Sexual assault and the courts: Considering the treatment of victims

- February 12, 2016

Toronto's Old City Hall — the court house in which Jian Ghomeshi is currently standing trial. (Photo: A Yee, used under Creative Commons license)
Toronto's Old City Hall — the court house in which Jian Ghomeshi is currently standing trial. (Photo: A Yee, used under Creative Commons license)

Editor's note: This story contains discussion of the treatment of sexual assault victims in court, but no specific details regarding the Jian Ghomeshi case.

It happens every so often: a court case that seems to captivate and divide a nation, with the potential to shape, break or reinforce conceptions of our legal system.

For Canada, this year’s frontrunner is the story of Jian Ghomeshi: musician, writer and former CBC radio broadcaster. Once considered an immigrant-Canadian “golden boy,” Ghomeshi was fired from his CBC position in October 2014 when allegations swirled about his involvement in violent and non-consensual sexual encounters with numerous women. He was formally charged with sexual assault in November 2014 and over the past two weeks his ongoing trial has generated massive media attention across Canada and beyond.

As the latest in a rash of high-profile North American sex-crime cases, the trial is inviting questions and scrutiny about how sexual assault is handled in our courts. Despite the presence of progressive laws, the experiences of sexual assault victims on the stand raise doubt on whether these laws have served a meaningful purpose.

While she could not comment on the ongoing proceedings in R v Ghomeshi, Elaine Craig (left), assistant professor in Dalhousie’s Schulich School of Law and an expert on sexual assault law, has become a go-to source for many journalists looking to discuss the treatment of sexual assault complainants more generally.

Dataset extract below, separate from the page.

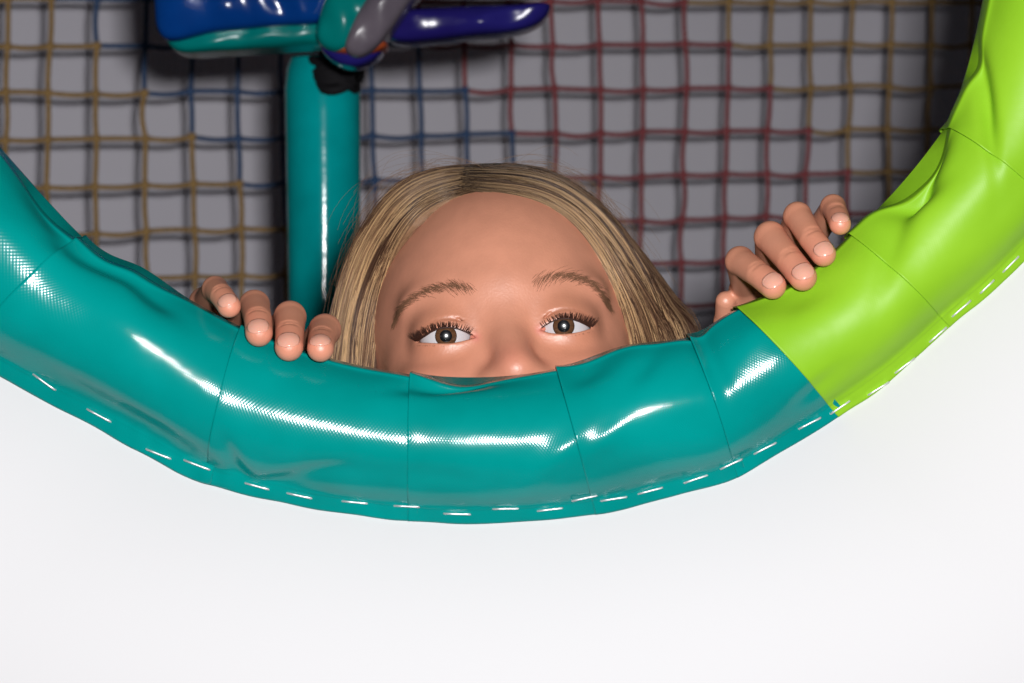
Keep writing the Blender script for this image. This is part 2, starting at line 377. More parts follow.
for b, (nm, m, lb) in enumerate([('yellow_netting', M_cy, 'ochre yellow netting at the left'), ('blue_netting', M_cb, 'dark blue netting behind the pole'),
                          ('red_netting', M_cr, 'red netting right of centre'), ('yellow_netting', M_cy, 'dull yellow netting at the upper right')]):
    if not segs[b]: continue
    v, f = tubes(segs[b], 0.0022, 5)
    kv, kf = knot_mesh(knots[b])
    allf = [tuple(x) for x in f] + [tuple(i + len(v) for i in q) for q in kf]
    o = mesh_obj(nm, np.concatenate([v, kv]), allf, m, net); o['label'] = lb

# ------------------------------------------------------------------ teal padded pole
PD = 2.0; PR = PD / 2.2
pole = thing('padded_pole', 'upright round pole in glossy teal vinyl padding behind the girl, before the net', 'pole', tuple(W(325, 341.5, PD)[:2]) + (0.0,))
zs = [0.0, 0.3, 0.6, 0.9, 1.12, 1.20, 1.28, 1.34, 1.38, 1.405, 1.42, 1.4265, 1.428]
V = []
for z0_ in zs:
    z = z0_ if z0_ < 1.2 else 1.22 + (z0_ - 1.22) * PR
    t = np.clip((z0_ - 1.24) / 0.19, -1, 1); r = (0.0262 + 0.0020 * t) * PR
    if z0_ > 1.415: r -= (z0_ - 1.415) * 0.35
    xc = W(324.5 - 2.0 * t, 0, PD)[0]
    for a in np.arange(32) * math.pi / 16:
        V.append((xc + r * math.cos(a), PD + r * math.sin(a), z))
nv = 32; Fp = [tuple(q) for q in grid_faces(len(zs), nv, closed_v=True)] + [tuple(range((len(zs) - 1) * nv, len(zs) * nv)), tuple(range(nv))[::-1]]
adopt(mesh_obj('vinyl_padding', V, Fp, M_pole), pole)
xc = W(334, 0, PD)[0]
v, f = tubes([[(xc, PD, 1.30), (xc, PD, 1.41), (xc, PD, 1.56), (xc, PD, 2.3)]], 0.010, 16); adopt(mesh_obj('steel_core', v, f, M_black), pole)
# black webbing tied round the core at the top of the padding
pths = []
for k in range(9):
    a0 = random.uniform(0, 6.28); zz = W(0, 62 + 3.0 * k, PD - 0.03)[2]; rr = 0.017 - 0.0006 * k
    t = np.linspace(0, 2 * math.pi, 22); cx_ = W(335, 0, PD - 0.03)[0]
    pths.append(np.stack([cx_ + rr * np.cos(t + a0), PD - 0.012 + 0.019 * np.sin(t + a0), zz + 0.003 * np.sin(2 * t + k)], 1))
v, f = tubes(pths, 0.0032, 6); adopt(mesh_obj('black_strap', v, f, M_black), pole)

# ------------------------------------------------------------------ padded spinner above (cushions round a hub)
SD = 1.85
def cushion(name, outline, thick, m, dep, parent, flat=0.25, nr=14, tilt=0.0, lab=None):
    """a stuffed vinyl cushion: outline px closed, puffed to both sides"""
    O = catmull(outline, 96, True); c = O.mean(0); V = []
    prof = np.linspace(0, 1, nr)
    rr = np.concatenate([np.sin(prof * math.pi / 2), np.sin(prof[::-1][1:] * math.pi / 2)]); dd = np.concatenate([np.cos(prof * math.pi / 2) ** flat, -np.cos(prof[::-1][1:] * math.pi / 2) ** flat])
    dd[nr - 1] = 0
    for k, (r, d) in enumerate(zip(rr, dd)):
        P = c + (O - c) * max(r, 0.001)
        wr = 0.16 * smooth_noise(P[:, 0] / 12, P[:, 1] / 12, 31, 2) * (1 - r) ** 0.3 * (1 if abs(d) > .05 else 0)
        dz = dep - thick * (d + wr) + tilt * (P[:, 0] - c[0]) * K * dep
        V.append(np.stack([(P[:, 0] - 512) * K * dep, dz, ZC - (P[:, 1] - 341.5) * K * dep], 1))
    V = np.array(V); o = mesh_obj(name, V.reshape(-1, 3), grid_faces(len(V), 96, closed_v=True), m, parent)
    if lab: o['label'] = lab
    return o
spin = thing('padded_spinner', 'glossy vinyl padded hanging paddles, blue left and purple right, above the teal pole', 'padded spinner')
cushion('paddle', [(162, 34), (158, 0), (154, -60), (156, -110), (200, -140), (280, -135), (345, -110), (352, -50), (338, 0), (322, 26), (280, 30), (220, 36), (178, 44)], 0.035, M_blue, SD, spin, flat=0.14, lab='blue vinyl paddle at the left')
cushion('underside_panel', [(168, 42), (164, 26), (230, 12), (330, 14), (352, 34), (338, 46), (290, 50), (230, 54), (184, 55)], 0.030, M_gteal, SD + 0.012, spin, lab='sea green lower edge of the blue paddle')
cushion('paddle', [(388, 40), (384, 26), (400, 14), (450, 10), (510, 8), (546, 6), (549, 14), (538, 26), (515, 34), (460, 40), (410, 45)], 0.028, M_navy, SD + 0.02, spin, lab='purple blue vinyl paddle at the right')
cushion('paddle', [(380, 5), (400, -4), (470, -2), (530, -3), (552, -9), (556, -40), (530, -70), (430, -80), (370, -60), (366, -15)], 0.026, M_navy, SD + 0.05, spin, lab='upper purple vinyl paddle')
cushion('hub_sleeve', [(318, 40), (322, 15), (335, -20), (350, -80), (400, -85), (398, -20), (380, 20), (362, 40), (345, 54), (328, 52)], 0.030, M_gteal, SD - 0.012, spin, lab='green hub sleeve')
cushion('hub_sleeve', [(346, 50), (356, 20), (376, -15), (400, -70), (440, -75), (432, -20), (410, 8), (392, 34), (376, 52), (358, 60)], 0.028, M_greyv, SD - 0.018, spin, lab='grey translucent looking hub sleeve')
cushion('hub_cap', [(322, 48), (340, 44), (365, 46), (385, 44), (380, 58), (362, 68), (345, 68), (330, 60)], 0.022, M_navy, SD - 0.004, spin)
cushion('orange_band', [(326, 47), (345, 50), (368, 51), (386, 44), (387, 50), (370, 57), (346, 57), (330, 53)], 0.025, M_orange, SD - 0.009, spin)
v, f = tubes([[tuple(W(352, 60, SD + 0.01)), tuple(W(350, 0, SD + 0.05)), (W(342, 0, PD)[0], PD - 0.05, 1.425)]], 0.010, 12); mesh_obj('bracket', v, f, M_black, spin)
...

“The reality is that lots of sexual assault claimants continue to experience that process as traumatic,” she says. “We continue to have a problem with some defence counsel using cross-examination strategies that trade on the same types of rape myths we’ve been working for decades to try and eradicate from the criminal law process.”

Treatment of victims


Prof. Craig is currently working on a book project on the treatment of sexual assault complainants in sexual assault trials. She’s done a set of different studies: one examining commercial expression that lawyers engage in one their websites; a second looking at trial transcripts and the cross examination of complainants by defence council; and a third conducting qualitative interviews with defence lawyers and crown attorneys in a variety of cities across Canada. She uses these different methodologies all in pursuit of two questions: what does the treatment of those who allege sexual assault look like in these trials, and in what ways can we improve upon that experience?

“Certainly, those rape shield laws have reduced the historical practice of trotting out evidence of every man a woman has slept with and securing an acquittal on the basis of some sort of problematic inference of credibility, so that sort of practice tends to not show up as much,” says Prof. Craig. “But what we do still see sometimes, particularly in cases where there are ongoing sexual relations between the complainant and the accused, is that the rape shield provisions continue to be either ignored or subverted.”

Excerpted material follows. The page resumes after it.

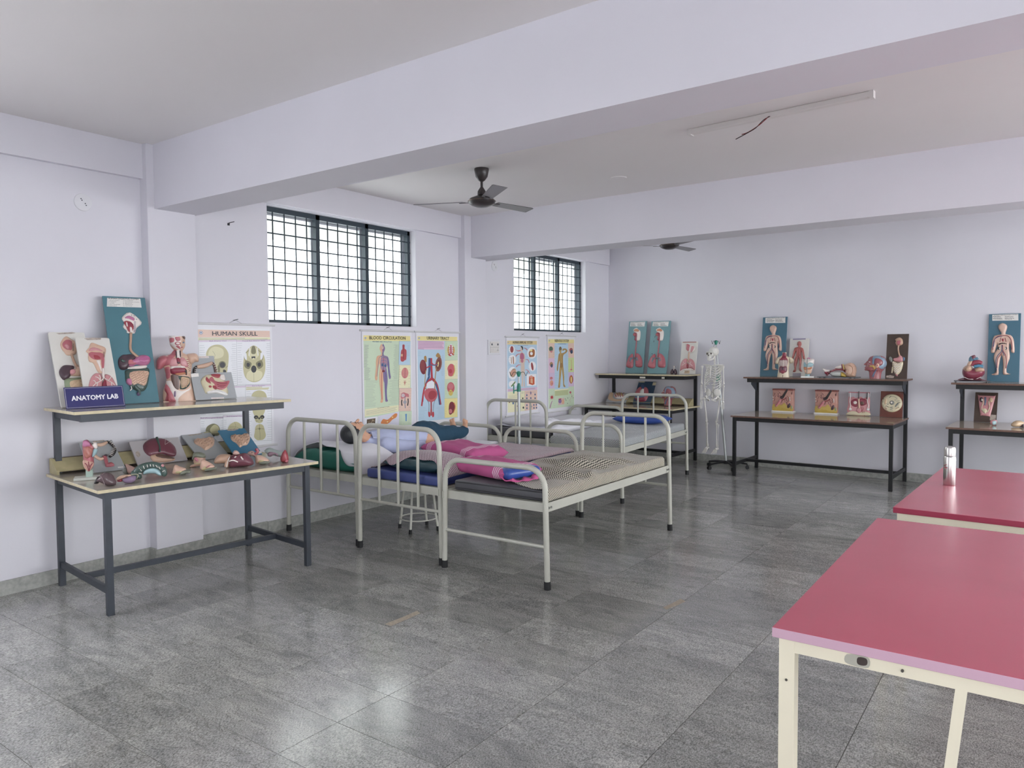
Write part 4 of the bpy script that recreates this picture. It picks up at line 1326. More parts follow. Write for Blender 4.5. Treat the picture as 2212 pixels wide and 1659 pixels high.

As Prof. Craig has found in her research, gender-based stereotypes prevail in some cases. The notion that consent can be inferred based on prior sexual history or that a woman’s credibility can be challenged on the basis of who she was hanging out with, what she was wearing or how many alcoholic beverages she’d consumed, are all examples of those same problematic social assumptions.

“Another one would be the notion that individuals who fail to physically fight back or run from the incident screaming ‘rape!’ at the first possible chance are less credible,” she says. “The problem is that all of these outdated stereotypes are, in fact, based on discriminatory attitudes about women.”

The impact of “digital debris”


Another challenge for the courts, as seen in the Ghomeshi trial, is how “digital debris” can play an increasing role in criminal and civil trials. Digital debris refers to anything from emails, posts or other technological interactions that leave a record of an individual’s online history with others. The difficulty in cases of sexual assault is that it is not uncommon for a victim to maintain contact with their abuser after the alleged assault.

The same stereotypes that attempt to erode our understanding of the legal definition of consent spill over into the topic of credibility, especially when digital debris is introduced as evidence. Prof. Craig says there are many social assumptions about how people should respond to sexual or gendered violence — such as telling someone right away if it actually happened or never talking to the abuser again — but there’s no empirical evidence to support these notions.

“There are all sorts of reasons why women might continue to maintain contact with someone who has physically or sexually assaulted them,” she says. “In part, we’re socialized in a context where women haven’t necessarily been empowered to understand their own victimization for what it is until a certain amount of time and experience has gone by.”

Possibility for change?


Considering the outdated assumptions that are still present in proceedings, there is cause for concern over how sexual assaults are handled in the courts. Prof. Craig worries that the high profile nature of the cross-examination of the three women called to the stand in the Ghomeshi trial will serve as a further deterrent to others who have experienced sexual harm. She’s hopeful for revisions, but not yet convinced.

“I’m heartened by the increased public attention to this issue,” she says. “But whether what’s transpiring in the Ghomeshi proceeding will help promote change or not, it’s hard to predict.”